3 Dead When 2 Planes Collide In Air At Small Georgia Airport

3 Dead When 2 Planes Collide In Air At Small Georgia Airport
An investigator looks at the debris of a plane crash at West Georgia Regional Airport.
CARROLLTON, Georgia: A flight instructor, her student and a third person died on Wednesday after two small airplanes collided in midair at a rural airport in western Georgia, where one witness told authorities the pilots may have been trying to land at the same time.

The single-engine planes crashed just before 11 am near the end of the lone runway at West Georgia Regional Airport, said Carroll County Fire Chief Scott Blue. The airport is located in Carrollton, about 45 miles west of Atlanta.

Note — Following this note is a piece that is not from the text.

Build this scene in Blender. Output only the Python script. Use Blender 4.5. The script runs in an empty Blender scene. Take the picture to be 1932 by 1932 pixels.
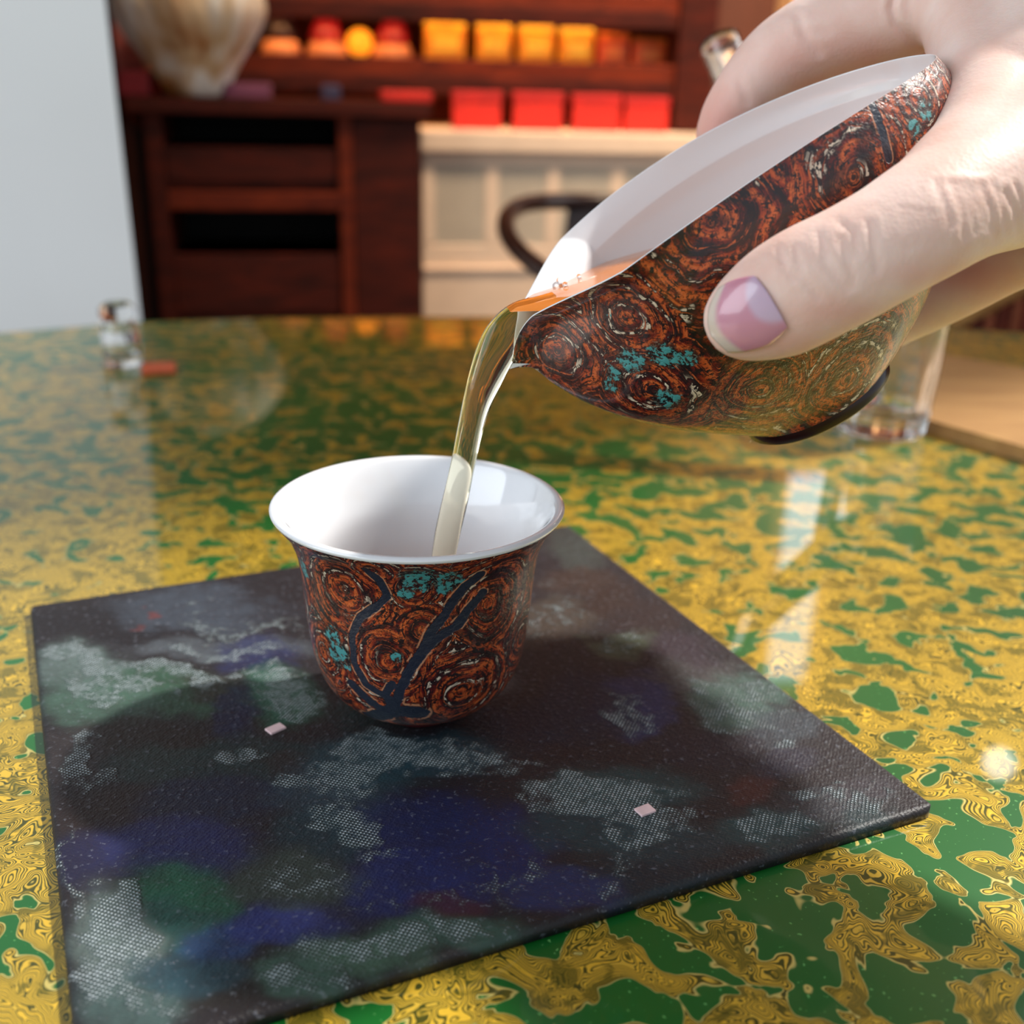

Captain Jeff Richards of the Carroll County Sheriff's Office identified the deceased flight instructor as 24-year-old Taylor Nicole Stone of East Ridge, Tennessee. Her student, who also died, was identified only as a male, pending notification of his family.

The third fatality, 79-year-old William Lewis Lindsey of College Park, was alone in the other plane, Richards said.

The cause of the deadly collision was under investigation. But Blue said a witness reported the planes looked like they were attempting to land simultaneously.

"Another pilot in the air said it appeared that both of them were trying to land and one came on top of the other," Blue told The Associated Press in a phone interview. "At this point in time we can't really confirm that."

The Federal Aviation Administration said both were single-engine airplanes - a Diamond Aircraft DA20C1 and a Beech F33A.

Blue said a lone pilot was killed in the Beech aircraft registered in College Park, about 40 miles east of the airport. A pilot and passenger died onboard the Diamond plane, which the fire chief said was registered to a company that trains pilots in Newnan, 22 miles to the southeast.

No one survived the crash.

First responders found the wreckage of the two planes all twisted and mixed together.

"Our unit when they first came thought it was one plane," Blue said. "They were intermixed so much it was hard to identify two planes at first."

The Federal Aviation Administration said it was investigating the crash in conjunction with the National Transportation Safety Board, which will determine the official cause.